## Problem to work on:
Write out the complete material exactly as it stands.

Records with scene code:

────────────────────────────────────────

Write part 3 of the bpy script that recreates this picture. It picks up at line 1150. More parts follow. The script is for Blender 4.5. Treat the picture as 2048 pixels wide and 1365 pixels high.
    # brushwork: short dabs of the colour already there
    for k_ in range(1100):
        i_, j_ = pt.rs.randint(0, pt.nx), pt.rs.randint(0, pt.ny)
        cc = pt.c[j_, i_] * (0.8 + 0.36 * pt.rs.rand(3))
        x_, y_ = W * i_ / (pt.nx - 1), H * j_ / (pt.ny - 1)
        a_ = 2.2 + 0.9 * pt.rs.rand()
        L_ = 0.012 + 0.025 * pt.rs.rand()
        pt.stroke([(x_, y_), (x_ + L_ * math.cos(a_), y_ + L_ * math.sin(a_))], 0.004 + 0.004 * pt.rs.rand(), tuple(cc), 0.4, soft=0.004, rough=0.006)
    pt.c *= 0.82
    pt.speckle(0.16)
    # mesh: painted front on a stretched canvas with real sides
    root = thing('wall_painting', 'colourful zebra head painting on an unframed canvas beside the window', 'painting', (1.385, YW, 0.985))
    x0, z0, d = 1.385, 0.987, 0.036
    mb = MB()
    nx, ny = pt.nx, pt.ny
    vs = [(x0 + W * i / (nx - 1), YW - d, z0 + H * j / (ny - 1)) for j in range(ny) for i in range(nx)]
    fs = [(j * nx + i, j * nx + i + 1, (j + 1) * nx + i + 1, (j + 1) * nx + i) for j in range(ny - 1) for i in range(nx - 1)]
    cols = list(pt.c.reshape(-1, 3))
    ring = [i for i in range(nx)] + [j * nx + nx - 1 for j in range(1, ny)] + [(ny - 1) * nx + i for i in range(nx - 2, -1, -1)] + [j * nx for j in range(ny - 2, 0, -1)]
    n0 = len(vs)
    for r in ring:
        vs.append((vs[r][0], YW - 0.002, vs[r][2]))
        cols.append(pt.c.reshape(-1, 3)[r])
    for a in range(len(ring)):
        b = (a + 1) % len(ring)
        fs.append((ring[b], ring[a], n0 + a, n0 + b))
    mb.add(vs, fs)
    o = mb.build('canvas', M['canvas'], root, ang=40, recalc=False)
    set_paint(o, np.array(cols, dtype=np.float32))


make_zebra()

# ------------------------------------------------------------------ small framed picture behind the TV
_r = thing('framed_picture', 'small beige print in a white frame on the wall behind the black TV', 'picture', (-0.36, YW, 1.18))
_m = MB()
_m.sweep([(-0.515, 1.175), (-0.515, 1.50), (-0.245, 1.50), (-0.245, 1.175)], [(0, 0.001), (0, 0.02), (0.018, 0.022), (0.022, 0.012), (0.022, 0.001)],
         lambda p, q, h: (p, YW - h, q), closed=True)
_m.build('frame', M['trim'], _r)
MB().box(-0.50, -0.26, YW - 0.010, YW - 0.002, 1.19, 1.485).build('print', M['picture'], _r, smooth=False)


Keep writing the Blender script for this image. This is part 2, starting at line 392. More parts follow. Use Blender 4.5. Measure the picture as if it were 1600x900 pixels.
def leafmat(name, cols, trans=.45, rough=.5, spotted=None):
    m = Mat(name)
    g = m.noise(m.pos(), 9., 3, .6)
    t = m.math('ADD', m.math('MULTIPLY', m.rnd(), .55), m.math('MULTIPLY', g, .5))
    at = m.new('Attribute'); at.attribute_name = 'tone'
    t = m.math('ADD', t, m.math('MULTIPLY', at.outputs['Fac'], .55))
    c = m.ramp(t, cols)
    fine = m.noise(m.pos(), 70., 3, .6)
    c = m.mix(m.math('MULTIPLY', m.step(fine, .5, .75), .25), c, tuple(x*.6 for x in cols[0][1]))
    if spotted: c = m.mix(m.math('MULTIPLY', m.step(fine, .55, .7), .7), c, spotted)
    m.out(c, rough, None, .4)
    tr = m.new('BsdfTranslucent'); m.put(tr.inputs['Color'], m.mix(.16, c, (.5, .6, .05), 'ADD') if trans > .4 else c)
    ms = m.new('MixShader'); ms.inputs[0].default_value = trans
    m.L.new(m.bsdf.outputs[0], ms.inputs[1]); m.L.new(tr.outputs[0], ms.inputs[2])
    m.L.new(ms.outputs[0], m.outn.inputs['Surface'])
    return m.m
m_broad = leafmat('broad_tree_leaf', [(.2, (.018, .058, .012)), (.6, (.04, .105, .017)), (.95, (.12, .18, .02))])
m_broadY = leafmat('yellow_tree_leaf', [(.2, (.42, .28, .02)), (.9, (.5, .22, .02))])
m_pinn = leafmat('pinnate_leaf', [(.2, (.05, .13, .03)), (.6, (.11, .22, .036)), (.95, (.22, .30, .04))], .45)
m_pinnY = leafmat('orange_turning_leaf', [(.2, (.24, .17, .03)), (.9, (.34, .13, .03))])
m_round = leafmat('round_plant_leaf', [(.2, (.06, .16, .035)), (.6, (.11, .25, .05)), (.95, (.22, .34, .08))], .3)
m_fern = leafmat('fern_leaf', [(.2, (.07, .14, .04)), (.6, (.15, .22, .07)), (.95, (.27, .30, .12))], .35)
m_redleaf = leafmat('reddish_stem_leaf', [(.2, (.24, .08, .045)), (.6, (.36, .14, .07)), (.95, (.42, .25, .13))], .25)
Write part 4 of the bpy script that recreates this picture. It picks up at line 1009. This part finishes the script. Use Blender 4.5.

────────────────────────────────────────

## Answer to this problem:
Write part 3 of the bpy script that recreates this picture. It picks up at line 1150. More parts follow. The script is for Blender 4.5. Treat the picture as 2048 pixels wide and 1365 pixels high.
    # brushwork: short dabs of the colour already there
    for k_ in range(1100):
        i_, j_ = pt.rs.randint(0, pt.nx), pt.rs.randint(0, pt.ny)
        cc = pt.c[j_, i_] * (0.8 + 0.36 * pt.rs.rand(3))
        x_, y_ = W * i_ / (pt.nx - 1), H * j_ / (pt.ny - 1)
        a_ = 2.2 + 0.9 * pt.rs.rand()
        L_ = 0.012 + 0.025 * pt.rs.rand()
        pt.stroke([(x_, y_), (x_ + L_ * math.cos(a_), y_ + L_ * math.sin(a_))], 0.004 + 0.004 * pt.rs.rand(), tuple(cc), 0.4, soft=0.004, rough=0.006)
    pt.c *= 0.82
    pt.speckle(0.16)
    # mesh: painted front on a stretched canvas with real sides
    root = thing('wall_painting', 'colourful zebra head painting on an unframed canvas beside the window', 'painting', (1.385, YW, 0.985))
    x0, z0, d = 1.385, 0.987, 0.036
    mb = MB()
    nx, ny = pt.nx, pt.ny
    vs = [(x0 + W * i / (nx - 1), YW - d, z0 + H * j / (ny - 1)) for j in range(ny) for i in range(nx)]
    fs = [(j * nx + i, j * nx + i + 1, (j + 1) * nx + i + 1, (j + 1) * nx + i) for j in range(ny - 1) for i in range(nx - 1)]
    cols = list(pt.c.reshape(-1, 3))
    ring = [i for i in range(nx)] + [j * nx + nx - 1 for j in range(1, ny)] + [(ny - 1) * nx + i for i in range(nx - 2, -1, -1)] + [j * nx for j in range(ny - 2, 0, -1)]
    n0 = len(vs)
    for r in ring:
        vs.append((vs[r][0], YW - 0.002, vs[r][2]))
        cols.append(pt.c.reshape(-1, 3)[r])
    for a in range(len(ring)):
        b = (a + 1) % len(ring)
        fs.append((ring[b], ring[a], n0 + a, n0 + b))
    mb.add(vs, fs)
    o = mb.build('canvas', M['canvas'], root, ang=40, recalc=False)
    set_paint(o, np.array(cols, dtype=np.float32))


make_zebra()

# ------------------------------------------------------------------ small framed picture behind the TV
_r = thing('framed_picture', 'small beige print in a white frame on the wall behind the black TV', 'picture', (-0.36, YW, 1.18))
_m = MB()
_m.sweep([(-0.515, 1.175), (-0.515, 1.50), (-0.245, 1.50), (-0.245, 1.175)], [(0, 0.001), (0, 0.02), (0.018, 0.022), (0.022, 0.012), (0.022, 0.001)],
         lambda p, q, h: (p, YW - h, q), closed=True)
_m.build('frame', M['trim'], _r)
MB().box(-0.50, -0.26, YW - 0.010, YW - 0.002, 1.19, 1.485).build('print', M['picture'], _r, smooth=False)


Keep writing the Blender script for this image. This is part 2, starting at line 392. More parts follow. Use Blender 4.5. Measure the picture as if it were 1600x900 pixels.
def leafmat(name, cols, trans=.45, rough=.5, spotted=None):
    m = Mat(name)
    g = m.noise(m.pos(), 9., 3, .6)
    t = m.math('ADD', m.math('MULTIPLY', m.rnd(), .55), m.math('MULTIPLY', g, .5))
    at = m.new('Attribute'); at.attribute_name = 'tone'
    t = m.math('ADD', t, m.math('MULTIPLY', at.outputs['Fac'], .55))
    c = m.ramp(t, cols)
    fine = m.noise(m.pos(), 70., 3, .6)
    c = m.mix(m.math('MULTIPLY', m.step(fine, .5, .75), .25), c, tuple(x*.6 for x in cols[0][1]))
    if spotted: c = m.mix(m.math('MULTIPLY', m.step(fine, .55, .7), .7), c, spotted)
    m.out(c, rough, None, .4)
    tr = m.new('BsdfTranslucent'); m.put(tr.inputs['Color'], m.mix(.16, c, (.5, .6, .05), 'ADD') if trans > .4 else c)
    ms = m.new('MixShader'); ms.inputs[0].default_value = trans
    m.L.new(m.bsdf.outputs[0], ms.inputs[1]); m.L.new(tr.outputs[0], ms.inputs[2])
    m.L.new(ms.outputs[0], m.outn.inputs['Surface'])
    return m.m
m_broad = leafmat('broad_tree_leaf', [(.2, (.018, .058, .012)), (.6, (.04, .105, .017)), (.95, (.12, .18, .02))])
m_broadY = leafmat('yellow_tree_leaf', [(.2, (.42, .28, .02)), (.9, (.5, .22, .02))])
m_pinn = leafmat('pinnate_leaf', [(.2, (.05, .13, .03)), (.6, (.11, .22, .036)), (.95, (.22, .30, .04))], .45)
m_pinnY = leafmat('orange_turning_leaf', [(.2, (.24, .17, .03)), (.9, (.34, .13, .03))])
m_round = leafmat('round_plant_leaf', [(.2, (.06, .16, .035)), (.6, (.11, .25, .05)), (.95, (.22, .34, .08))], .3)
m_fern = leafmat('fern_leaf', [(.2, (.07, .14, .04)), (.6, (.15, .22, .07)), (.95, (.27, .30, .12))], .35)
m_redleaf = leafmat('reddish_stem_leaf', [(.2, (.24, .08, .045)), (.6, (.36, .14, .07)), (.95, (.42, .25, .13))], .25)
Write part 4 of the bpy script that recreates this picture. It picks up at line 1009. This part finishes the script. Use Blender 4.5.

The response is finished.